Yeah, like that sentiment matters. Apparently General Michael Hayden is cruising toward confirmation by the Senate. Spencer Ackerman lays out why it shouldn’t happen ($ required, I think).

There’s been justified talk that it’s inappropriate for a military man to head the CIA. What really began to baffle me was why Hayden insisted on facing the Senate committee in uniform. David Ignatius of the Washington Post tries to enlighten us:

And I think that the fact that he’s a military officer, that you saw him in uniform, he’s saying in a sense that he wants CIA to be viewed by the country the same way the military services are. You know, we don’t kick around the uniformed military. There really is a recognition these people are serving the country, they’re taking a risk. We’ve got to kind of respect what they do.

That has not been extended to CIA, to intelligence officers. It’s a mystery why that’s so, but it’s clearly been the case. And I think he was saying I wants to take the “kick me” sign off the backside of this agency so that it can do its job better, and I think that’s an important part of it.

Now, it’s important to get the context right — the “kicking around” of the CIA has been a project of the ultra-hawks of the Pentagon, and I think that’s what Ignatius is referring to. However, I’m not comfortable with the slippage between Ignatius’s remarks and Hayden’s own:

Accountability is one thing, and a very valuable thing, and we will have it, but true accountability is not served by inaccurate, harmful or illegal public disclosures.

I will draw a clear line between what we owe the American public, by way of openness, and what must remain secret, in order for us to continue to do our job. CIA needs to get out of the news, as source or subject, and focus on protecting the American people by acquiring secrets and providing high-quality all-source analysis.

Getting the CIA “out of the news” sounds like a recipe for unaccountability — exactly the sort of thing that gave us the NSA warrantless wiretapping and phone log abuses. Hayden headed the NSA when those programs were put in place.

Finally, a big Bronx cheer to Senator Pat Roberts of Kansas, who said this at the hearing:

Through very effective and highly classified intelligence efforts, we have stopped attacks. The fact we have not had another tragedy like 9/11 is no accident. But today in Congress, and throughout Washington, leaks and misinformation are endangering our efforts. Bin Laden, Zarqawi and their followers must be rejoicing.

This demagoguery not only paints intrepid journalists as terrorist allies, it ignores persuasive arguments from experts that data-mining is a stupid way to prevent terrorist attacks.

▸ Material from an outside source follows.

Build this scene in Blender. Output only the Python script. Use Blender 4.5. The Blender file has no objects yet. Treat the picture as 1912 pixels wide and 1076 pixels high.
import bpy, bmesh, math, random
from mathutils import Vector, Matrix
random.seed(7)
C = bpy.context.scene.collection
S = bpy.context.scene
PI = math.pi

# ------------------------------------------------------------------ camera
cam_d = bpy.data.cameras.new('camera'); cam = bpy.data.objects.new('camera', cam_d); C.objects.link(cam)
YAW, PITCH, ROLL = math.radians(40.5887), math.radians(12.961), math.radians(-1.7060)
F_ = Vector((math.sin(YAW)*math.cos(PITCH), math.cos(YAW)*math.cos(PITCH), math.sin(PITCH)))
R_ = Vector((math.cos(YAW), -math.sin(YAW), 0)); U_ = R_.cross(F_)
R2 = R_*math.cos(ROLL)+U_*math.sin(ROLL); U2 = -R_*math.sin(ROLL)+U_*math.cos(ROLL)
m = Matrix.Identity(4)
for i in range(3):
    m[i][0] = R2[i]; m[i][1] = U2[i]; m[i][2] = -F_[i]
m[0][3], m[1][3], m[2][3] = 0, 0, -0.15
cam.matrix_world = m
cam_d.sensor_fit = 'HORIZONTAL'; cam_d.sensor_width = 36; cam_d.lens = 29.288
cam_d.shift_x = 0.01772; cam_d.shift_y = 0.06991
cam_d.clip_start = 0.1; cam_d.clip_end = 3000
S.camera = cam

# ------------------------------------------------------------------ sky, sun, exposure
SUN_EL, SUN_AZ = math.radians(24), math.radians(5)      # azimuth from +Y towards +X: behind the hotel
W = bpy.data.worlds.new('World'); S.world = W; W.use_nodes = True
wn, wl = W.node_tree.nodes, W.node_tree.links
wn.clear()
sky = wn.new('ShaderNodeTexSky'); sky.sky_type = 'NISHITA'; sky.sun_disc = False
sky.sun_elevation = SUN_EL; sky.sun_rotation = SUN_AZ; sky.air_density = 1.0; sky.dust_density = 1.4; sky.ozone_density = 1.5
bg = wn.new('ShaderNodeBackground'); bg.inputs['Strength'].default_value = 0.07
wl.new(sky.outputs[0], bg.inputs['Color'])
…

I invite Senator Roberts to stand with me on the subway platform at Times Square and see how easily someone could board a train strapped down with 20 pounds of TNT. A Verizon phone log is not going to prevent that. What data mining will do, however, is set a dangerous precedent, allowing the government to use information not just for counterterrorism, but for any purpose it pleases. And we’ll never know about it if Hayden succeeds in getting intelligence agencies “out of the news,” and if Senator Roberts successfully browbeats journalists into submission.